Friday, December 12, 2014

Saying Sayonara to Senior Year

     Although I still have a semester left before graduation, I'll be spending it student teaching, making this effectively my last semester at Witt. Wow.
     How did three and a half years pass so quickly? I remember staying up late and ordering pizza with my friends, then eating it in the wide hallways of Myers Hall. I remember trying to study for finals with friends, but learning more about what happened at parties over the weekend than climate change or the pluscuamperfecto tense in Spanish. I remember "wolf-packing" it to the gym to relieve finals stress, then the same large group later walking to the CDR to replace some of the burned off calories with ice cream and pizza during Midnight Breakfast.
     This semester has been stresssful to say the least; each day I've counted down how long it is until the next break and weighed whether I would make it or not. Part of me feels a bit guilty because I haven't truly enjoyed my last real semester at Witt, but another part of me understands the stress and frustrations and is justified in saying "get me the hell outta here!" More than anything, I've been very frustrated with one particular teacher that has been challenging and not as supportive as I've needed.
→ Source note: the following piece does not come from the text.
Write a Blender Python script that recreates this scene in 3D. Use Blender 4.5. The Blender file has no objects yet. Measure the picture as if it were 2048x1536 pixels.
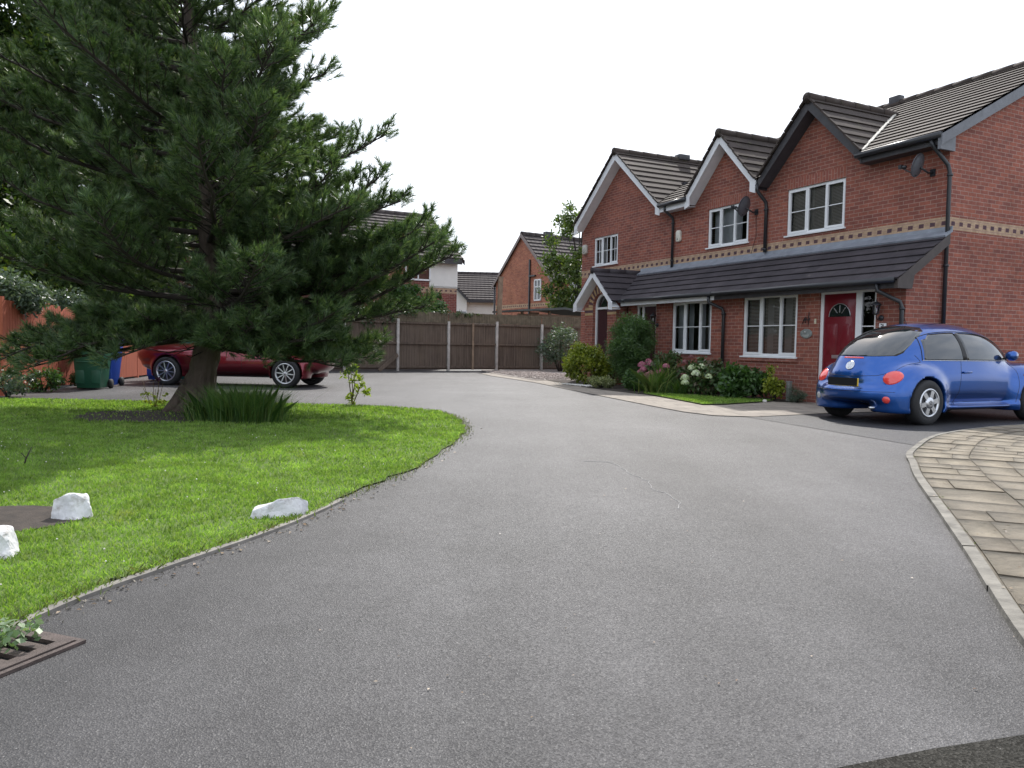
import bpy, math, random
import numpy as np
from mathutils import Matrix, Vector
from mathutils.bvhtree import BVHTree
R = math.radians
rng = np.random.default_rng(7)
random.seed(7)
S = bpy.context.scene
COL = S.collection

# ---------------------------------------------------------------- camera, sky, sun, exposure
CAMH = 1.05
cd = bpy.data.cameras.new('camera'); cam = bpy.data.objects.new('camera', cd); COL.objects.link(cam)
cam.matrix_world = Matrix.Translation((0, 0, CAMH)) @ Matrix.Rotation(math.pi/2-.0501, 4, 'X') @ Matrix.Rotation(.0168, 4, 'Z')
cd.sensor_width = 36; cd.lens = 1551/2048*36; cd.clip_start = .05; cd.clip_end = 3000
S.camera = cam
SUN_AZ, SUN_EL = R(10), R(46)
w = bpy.data.worlds.new('World'); S.world = w; w.use_nodes = True
nt = w.node_tree; nt.nodes.clear()
sky = nt.nodes.new('ShaderNodeTexSky'); sky.sky_type = 'NISHITA'; sky.sun_disc = False
sky.sun_elevation = SUN_EL; sky.sun_rotation = SUN_AZ; sky.dust_density = 3.0; sky.air_density = 1.3; sky.altitude = 50
mx = nt.nodes.new('ShaderNodeMix'); mx.data_type = 'RGBA'
mx.inputs[0].default_value = .72
nt.links.new(sky.outputs[0], mx.inputs[6])
_tc = nt.nodes.new('ShaderNodeTexCoord'); _no = nt.nodes.new('ShaderNodeTexNoise'); _no.inputs['Scale'].default_value = 2.6; _no.inputs['Detail'].default_value = 6
_mp = nt.nodes.new('ShaderNodeMapping'); _mp.inputs['Scale'].default_value = (1, 1, 2.2); nt.links.new(_tc.outputs['Generated'], _mp.inputs[0]); nt.links.new(_mp.outputs[0], _no.inputs['Vector'])
_cr = nt.nodes.new('ShaderNodeValToRGB'); _cr.color_ramp.elements[0].position = .36; _cr.color_ramp.elements[0].color = (.66, .72, .84, 1); _cr.color_ramp.elements[1].position = .64; _cr.color_ramp.elements[1].color = (.94, .98, 1.06, 1)
_mu = nt.nodes.new('ShaderNodeVectorMath'); _mu.operation = 'SCALE'; _mu.inputs['Scale'].default_value = 11.8
nt.links.new(_no.outputs['Fac'], _cr.inputs[0]); nt.links.new(_cr.outputs[0], _mu.inputs[0]); nt.links.new(_mu.outputs[0], mx.inputs[7])
bg = nt.nodes.new('ShaderNodeBackground'); bg.inputs[1].default_value = .12
out = nt.nodes.new('ShaderNodeOutputWorld')
nt.links.new(mx.outputs[2], bg.inputs[0]); nt.links.new(bg.outputs[0], out.inputs[0])
sd = bpy.data.lights.new('sun', 'SUN'); sd.energy = 3.7; sd.angle = R(1.0); sd.color = (1, .96, .90)
so = bpy.data.objects.new('sun', sd); COL.objects.link(so)
tosun = Vector((math.sin(SUN_AZ)*math.cos(SUN_EL), math.cos(SUN_AZ)*math.cos(SUN_EL), math.sin(SUN_EL)))
so.rotation_euler = tosun.to_track_quat('Z', 'Y').to_euler(); so.location = (20, 20, 30)
S.view_settings.view_transform = 'Standard'; S.view_settings.look = 'None'
S.view_settings.exposure = .42; S.view_settings.gamma = 1

# ---------------------------------------------------------------- frames
YAW = .453
U = Vector((-math.sin(YAW), math.cos(YAW), 0)); N = Vector((-math.cos(YAW), -math.sin(YAW), 0))
HO = Vector((6.8496, 13.6, 0)) - N*1.0
HANG = YAW+math.pi/2
def HW(x, y, z=0): return HO+U*x+N*y+Vector((0, 0, z))

# ---------------------------------------------------------------- object helpers
def tag(o, label=None, cat=None, group=None, kind=None):
    if label: o['label'] = label
    if cat: o['category'] = cat
    if group: o['group'] = group
    if kind: o['kind'] = kind
    return o
def empty(name, loc, rz=0, label=None, cat=None, group=None):
    o = bpy.data.objects.new(name, None); COL.objects.link(o); o.empty_display_size = .2
    o.location = loc; o.rotation_euler = (0, 0, rz)
    return tag(o, label, cat, group)
def fast(name, V, F, mats, parent=None, uv=None, midx=None, smooth=False):
    me = bpy.data.meshes.new(name)
    V = np.asarray(V, dtype=np.float32).reshape(-1, 3)
    if isinstance(F, np.ndarray) and F.ndim == 2:
        M, k = F.shape; tot = np.full(M, k, dtype=np.int32); flat = F.astype(np.int32).ravel()
    else:
        tot = np.array([len(f) for f in F], dtype=np.int32); flat = np.array([i for f in F for i in f], dtype=np.int32); M = len(F)
    me.vertices.add(len(V)); me.vertices.foreach_set('co', V.ravel())
    me.loops.add(len(flat)); me.loops.foreach_set('vertex_index', flat)
    me.polygons.add(M)
    st = np.concatenate([[0], np.cumsum(tot)[:-1]]).astype(np.int32)
    me.polygons.foreach_set('loop_start', st); me.polygons.foreach_set('loop_total', tot)
    if midx is not None: me.polygons.foreach_set('material_index', np.asarray(midx, dtype=np.int32))
    if smooth: me.polygons.foreach_set('use_smooth', np.ones(M, dtype=bool))
    if uv is not None:
        l = me.uv_layers.new(name='UVMap'); l.data.foreach_set('uv', np.asarray(uv, dtype=np.float32).ravel())
    for m in (mats if isinstance(mats, (list, tuple)) else [mats]): me.materials.append(m)
    me.update(); me.validate()
    o = bpy.data.objects.new(name, me); COL.objects.link(o); o.parent = parent
    return o
class MB:
    def __init__(s): s.v = []; s.f = []; s.m = []; s.uv = []; s.auto = []
    def face(s, pts, m=0, uv=None):
        i = len(s.v); s.v += [tuple(p) for p in pts]; s.f.append(tuple(range(i, i+len(pts)))); s.m.append(m)
        if uv is None:
            p = [Vector(q) for q in pts]
            n = Vector((0, 0, 0))
            for k in range(len(p)): n += p[k].cross(p[(k+1) % len(p)])
            n = n.normalized() if n.length > 1e-12 else Vector((0, 0, 1))
            if abs(n.z) < .8:
                t = Vector((-n.y, n.x, 0)).normalized(); 
                if (abs(t.x) >= abs(t.y) and t.x < 0) or (abs(t.y) > abs(t.x) and t.y < 0): t = -t
                uv = [(q.dot(t), q.z) for q in p]
            else: uv = [(q.x, q.y) for q in p]
        s.uv.append(uv); return s
    def box(s, x0, x1, y0, y1, z0, z1, m=0):
        if x0 > x1: x0, x1 = x1, x0
        if y0 > y1: y0, y1 = y1, y0
        if z0 > z1: z0, z1 = z1, z0
        a = [(x0, y0, z0), (x1, y0, z0), (x1, y1, z0), (x0, y1, z0), (x0, y0, z1), (x1, y0, z1), (x1, y1, z1), (x0, y1, z1)]
        for q in ((3, 2, 1, 0), (4, 5, 6, 7), (0, 1, 5, 4), (1, 2, 6, 5), (2, 3, 7, 6), (3, 0, 4, 7)): s.face([a[i] for i in q], m)
        return s
    def prism(s, poly, ax, a, b, m=0):
        # extrude 2D polygon along axis ax ('x','y','z') from a to b
        def P(q, c): return (c, q[0], q[1]) if ax == 'x' else ((q[0], c, q[1]) if ax == 'y' else (q[0], q[1], c))
        A = [P(q, a) for q in poly]; B = [P(q, b) for q in poly]; n = len(poly)
        s.face(A, m); s.face(B[::-1], m)
        for i in range(n): s.face([A[i], B[i], B[(i+1) % n], A[(i+1) % n]], m)
        return s
    def beam(s, p, q, wd, ht, m=0, up=(0, 0, 1)):
        p = Vector(p); q = Vector(q); d = (q-p).normalized(); up = Vector(up)
        if abs(d.dot(up)) > .99: up = Vector((0, 1, 0))
        sd = d.cross(up).normalized()*wd/2; uu = sd.cross(d).normalized()*ht/2
        c = [-sd-uu, sd-uu, sd+uu, -sd+uu]
        A = [p+k for k in c]; B = [q+k for k in c]
        s.face(A[::-1], m); s.face(B, m)
        for i in range(4): s.face([A[i], A[(i+1) % 4], B[(i+1) % 4], B[i]], m)
        return s
    def tube(s, pts, r, n=8, m=0, cap=True):
        pts = [Vector(p) for p in pts]; rr = r if isinstance(r, (list, tuple)) else [r]*len(pts)
        base = len(s.v); prev = None
        for i, p in enumerate(pts):
            d = (pts[min(i+1, len(pts)-1)]-pts[max(i-1, 0)]).normalized()
            if prev is None:
                a = d.orthogonal().normalized()
            else:
                a = (prev-d*prev.dot(d))
                a = a.normalized() if a.length > 1e-6 else d.orthogonal().normalized()
            prev = a; b = d.cross(a)
            for k in range(n):
                t = 2*math.pi*k/n; s.v.append(tuple(p+(a*math.cos(t)+b*math.sin(t))*rr[i]))
        for i in range(len(pts)-1):
            for k in range(n):
                q = (base+i*n+k, base+i*n+(k+1) % n, base+(i+1)*n+(k+1) % n, base+(i+1)*n+k)
                s.f.append(q); s.m.append(m); L = i*.3; s.uv.append([(k/n*.5, L), ((k+1)/n*.5, L), ((k+1)/n*.5, L+.3), (k/n*.5, L+.3)])
        if cap:
            for e, o in ((0, True), (len(pts)-1, False)):
                ids = [base+e*n+k for k in range(n)]
                s.f.append(tuple(ids[::-1] if o else ids)); s.m.append(m); s.uv.append([(0, 0)]*n)
        return s
    def lathe(s, prof, n=24, m=0, axis='z', c=(0, 0, 0)):
        base = len(s.v); c = Vector(c)
        for r, h in prof:
            for k in range(n):
                t = 2*math.pi*k/n; x, y = r*math.cos(t), r*math.sin(t)
                s.v.append(tuple(c+(Vector((x, y, h)) if axis == 'z' else (Vector((h, x, y)) if axis == 'x' else Vector((x, h, y))))))
        for i in range(len(prof)-1):
            for k in range(n):
                s.f.append((base+i*n+k, base+i*n+(k+1) % n, base+(i+1)*n+(k+1) % n, base+(i+1)*n+k)); s.m.append(m); s.uv.append([(0, 0)]*4)
        return s
    def build(s, name, mats, parent=None, smooth=False, bevel=0):
        uv = [c for f in s.uv for c in f]
        o = fast(name, s.v, s.f, mats, parent, uv, s.m, smooth)
        if bevel:
            wl_ = o.modifiers.new('weld', 'WELD'); wl_.merge_threshold = 1e-4
            b = o.modifiers.new('bevel', 'BEVEL'); b.width = bevel; b.segments = 2; b.limit_method = 'ANGLE'
        return o
def copy_tree(o, parent=None):
    c = o.copy(); COL.objects.link(c); c.parent = parent
    for ch in [k for k in bpy.data.objects if k.parent == o]: copy_tree(ch, c)
    return c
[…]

In addition to making me cry in class, this teacher has also made me second-guess my major that I hold most dearly and told me she didn't believe I could do an honors thesis if I didn't have the bulk of it written before spring semester started.
     Luckily, I leave campus tomorrow and will not be coming back until January. While I've had countless wonderful experiences at Witt, at the end of this semester I'm at a point where leaving campus is all I really want right now. I'm hoping my last semester will revive love I have for this university, but right now I'm just very tired and need the break. Although this is my good-bye post to senior year, it's not over yet and I'm hoping I can take the next five months and make more wonderful memories before I have to leave campus, not for break, but as a graduate.